California Plans Residency Audits for Billionaires Over Wealth Tax
The California Franchise Tax Board is auditing billionaires who relocated to avoid a proposed 5% wealth tax on fortunes exceeding $1 billion.
The California Franchise Tax Board is launching residency audits to determine if billionaires who relocated out of state sufficiently severed ties to avoid the proposed 2026 Billionaire Tax Act, also known as Proposition 40. The measure, facing a November statewide referendum, would impose a one-time 5% levy on global net worth exceeding $1 billion for residents as of January 1, 2026. Primary targets include Google co-founder Sergey Brin, Uber co-founder Travis Kalanick, and venture capitalist David Sacks. State investigators intend to review vehicle registrations, bank accounts, and school enrollments to verify residency status.
Proponents estimate the tax could raise approximately $100 billion for public education, food assistance, and healthcare. Senator Bernie Sanders has advocated for such taxes to address wealth inequality. However, Governor Gavin Newsom has opposed the proposal. Public polling remains conflicted, with some data showing support in the low-to-mid 40 percent range, while other reports suggest a 2-to-1 margin of support.

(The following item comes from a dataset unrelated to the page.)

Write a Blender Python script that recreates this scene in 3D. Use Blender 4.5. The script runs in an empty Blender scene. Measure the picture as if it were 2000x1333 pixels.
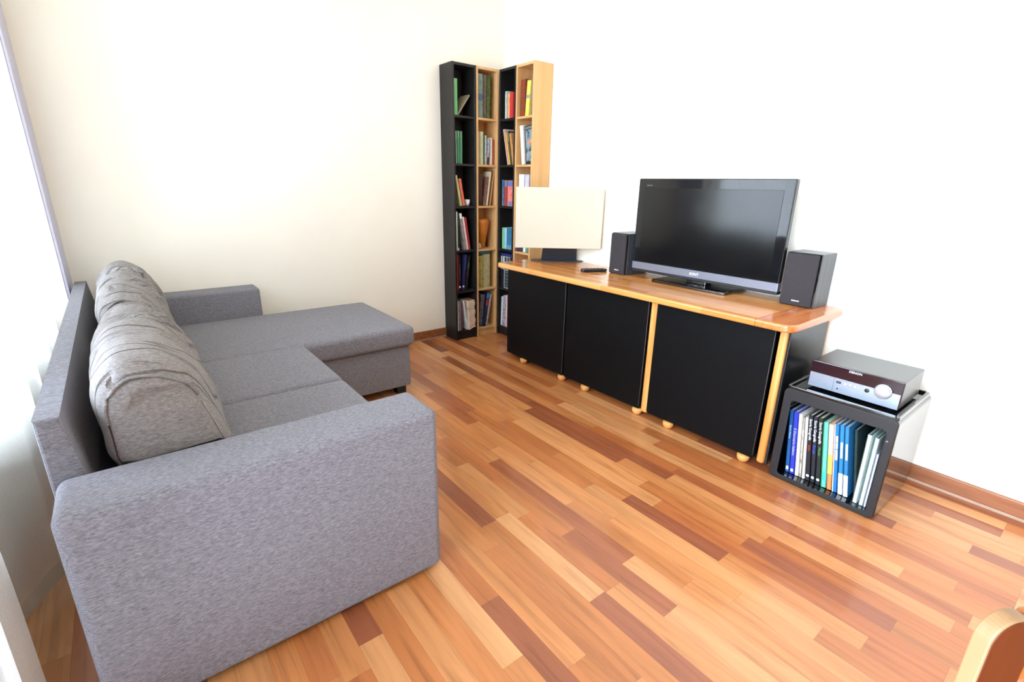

Opponents argue the tax will trigger an exodus of innovators. Venture capitalist Chamath Palihapitiya warned that founders with high valuations but low salaries could face tax bills as high as $50 million, claiming the law will drive entrepreneurs to start companies outside of California. Legal experts anticipate the audits will lead to prolonged court battles over residency disputes.